22 killed in attack on Shia cemetery

 

Gunmen shot dead at least 22 Shia Muslims and wounded 51 others at a religious service in the Pakistani city of Lahore yesterday in what officials said was the most deadly sectarian violence in recent months.

Local Shia sources said 24 people were killed at the morning service at an old cemetery in central Lahore, capital of the central province of Punjab and home city of the Prime Minister, Mr Nawaz Sharif.

But Punjab's Chief Minister, Mr Shahbaz Sharif (younger brother of the prime minister), who condemned the shooting as a "most heinous and inhuman act of terrorism", said 22 people were killed and 51 were wounded.

He also ordered an inquiry into the incident by a Lahore High Court judge who must report his findings within a fortnight.

No one immediately claimed responsibility for the attack and police said the identity of the gunmen was not known. But they said the bloodshed appeared to be part of a wave of sectarian violence in Punjab, where rival militant groups from the majority Sunni and the minority Shia Islamic sects have blamed each other for the attacks.

The police said the assailants sprayed the congregation with gunfire between 8.15 a.m. and 8.30 a.m. local time at the Mominpura cemetery, one of the oldest in Lahore. The cemetery had only one entrance, and there was no escape route for the Shias who gather there every Sunday for prayers for the dead during the fasting month of Ramadan.

Shia activists later held protests in the area, setting vehicles alight, stoning buildings and shouting anti-government slogans, witnesses said. They also burnt old tyres on streets to disrupt traffic.

Mr Tauqir Hussain, a local Shia leader, blamed Sunni militants for the attack. No comment from the Sunnis was immediately available.

Quoting other Shia witnesses, he said three men with Kalashnikov assault rifles entered the graveyard, continued shooting at about 150 assembled people for three to four minutes and then escaped in a jeep parked outside.

He said a delegation of his Tehrik-i-Jafraia Shia party had told Mr Shahbaz Sharif three days ago that there was a danger of anti-Shia violence and that the chief minister had confirmed that a group of five Sunni militants who had escaped from jail in southern Punjab had reached Lahore.
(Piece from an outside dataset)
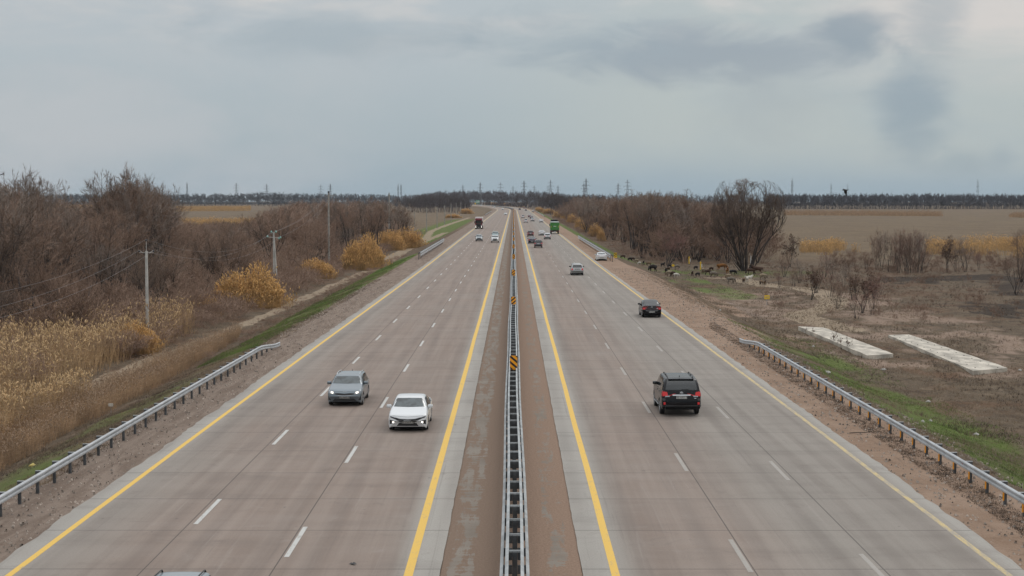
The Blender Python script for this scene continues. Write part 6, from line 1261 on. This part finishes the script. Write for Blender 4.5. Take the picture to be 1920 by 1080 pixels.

Sectarian violence claimed about 150 lives in Punjab in 1997, including religious scholars and 14 lawyers. Sunni-Shia disputes over Islamic beliefs have often spilled into violence in Pakistan.

Shias form about 15 per cent of Pakistan's mainly Sunni population of more than 135 million but are the majority in neighbouring Iran.

Pakistan's Sunni groups accuse Iran of aiding their Shia rivals. For their part, the Shia groups accuse Saudi Arabia of aiding Sunni militants. Both Iran and Saudi Arabia deny the charges.

Last September, gunmen shot dead five Iranian military technicians and their Pakistani driver in the Punjab city of Rawalpindi, near the Pakistani capital Islamabad.

The official APP news agency reported on Saturday that the Pakistani government had arranged special security for 11 religious and political leaders after an intelligence warning that their lives were in danger.